Home School Legal Defense Association is appealing a judge’s erroneous ruling in favor of a police officer who forcibly entered a member family’s home.

Earlier this spring, the U.S. District Court for the Western District of New York determined that Lt. Joseph Buccilli could not have known he was doing wrong because the law in question is not specific enough. We have appealed in order to show not only that the officer clearly violated the Fourth Amendment, but that he did so in a way that adds to a troubling law enforcement trend.

The case began late in 2012 when HSLDA sued on behalf of Timothy, LuAnn and Joseph (Joe) Batt. On April 17, 2012, Buccilli forced his way into the Batt home without a warrant, ostensibly to investigate a tip alleging concerns about the care of LuAnn’s elderly father.

Dodging the Constitution?

At issue in this case are so-called welfare checks, which we believe are being used by some officials to circumvent constitutional protection for private citizens to be safe and secure in their homes.

Thanks in part to advocacy by HSLDA, most social services investigators no longer contend that they are exempt from Fourth Amendment restrictions. Instead, it seems more and more caseworkers are asking police to conduct “welfare checks,” apparently under the belief that the U.S. Constitution does not require warrants for state officials who are just checking on someone’s safety.

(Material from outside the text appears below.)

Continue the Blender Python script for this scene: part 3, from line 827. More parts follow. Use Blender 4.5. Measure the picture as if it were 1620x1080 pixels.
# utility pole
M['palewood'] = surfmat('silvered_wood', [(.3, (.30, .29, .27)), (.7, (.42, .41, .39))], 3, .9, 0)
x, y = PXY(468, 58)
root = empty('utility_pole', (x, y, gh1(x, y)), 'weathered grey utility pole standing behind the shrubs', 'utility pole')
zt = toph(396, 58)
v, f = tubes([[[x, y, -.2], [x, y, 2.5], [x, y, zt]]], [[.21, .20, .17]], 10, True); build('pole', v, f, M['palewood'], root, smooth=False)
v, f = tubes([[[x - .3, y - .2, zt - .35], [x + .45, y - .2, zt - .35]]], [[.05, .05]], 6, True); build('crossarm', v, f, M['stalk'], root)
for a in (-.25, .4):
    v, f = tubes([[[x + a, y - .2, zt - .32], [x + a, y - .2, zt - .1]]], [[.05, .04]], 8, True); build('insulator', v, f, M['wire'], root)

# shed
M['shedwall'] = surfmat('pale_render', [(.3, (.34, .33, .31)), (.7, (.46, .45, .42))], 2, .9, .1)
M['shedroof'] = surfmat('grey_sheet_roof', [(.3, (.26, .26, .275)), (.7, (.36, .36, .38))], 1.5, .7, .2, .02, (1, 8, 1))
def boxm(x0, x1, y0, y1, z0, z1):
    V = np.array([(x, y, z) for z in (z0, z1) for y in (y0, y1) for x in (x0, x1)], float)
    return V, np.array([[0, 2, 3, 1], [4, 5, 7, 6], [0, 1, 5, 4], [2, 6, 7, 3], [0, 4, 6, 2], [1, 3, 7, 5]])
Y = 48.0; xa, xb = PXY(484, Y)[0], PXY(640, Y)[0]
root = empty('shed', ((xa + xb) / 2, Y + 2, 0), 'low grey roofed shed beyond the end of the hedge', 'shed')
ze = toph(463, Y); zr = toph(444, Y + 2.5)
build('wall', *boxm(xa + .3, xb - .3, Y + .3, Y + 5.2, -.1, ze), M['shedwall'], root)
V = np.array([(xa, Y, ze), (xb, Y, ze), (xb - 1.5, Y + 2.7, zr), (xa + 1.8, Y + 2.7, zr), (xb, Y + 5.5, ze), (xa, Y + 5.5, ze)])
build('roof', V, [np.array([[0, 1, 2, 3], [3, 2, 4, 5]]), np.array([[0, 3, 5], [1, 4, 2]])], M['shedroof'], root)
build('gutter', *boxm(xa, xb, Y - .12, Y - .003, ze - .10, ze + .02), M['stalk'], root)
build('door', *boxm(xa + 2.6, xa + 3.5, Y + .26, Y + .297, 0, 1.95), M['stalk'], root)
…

And in fact, the Western District judge did determine that the officer in the Batt case does enjoy qualified immunity, without ruling on whether he violated the Constitution.

Appealing to the Law

We contend that the judge is wrong and that the Batts’ rights were violated.

Numerous opinions in federal courts all the way up to the Supreme Court specifically declare that warrantless welfare checks in the home are subject to traditional Fourth Amendment analysis. Unless there is a clearly defined emergency, a state official simply cannot enter a home without a court order.

We intend to make this case when we file our opening brief with the U.S. Court of Appeals for the Second Circuit.

The outcome is important not just for the family’s sake, but because of the principles involved. As HSLDA has held since the time of our founding in 1983, the Fourth Amendment right of individuals to be protected in their own homes is not only a fundamental civil liberty; it complements the right of parents to direct the education of their children from the sanctuary of home.

As Michigan Supreme Court Chief Justice Thomas Cooley stated in 1868, “The maxim that ‘every man’s house is his castle’ is made a part of our constitutional law in the clauses prohibiting unreasonable searches and seizures, and has always been looked upon as of high value to the citizen.”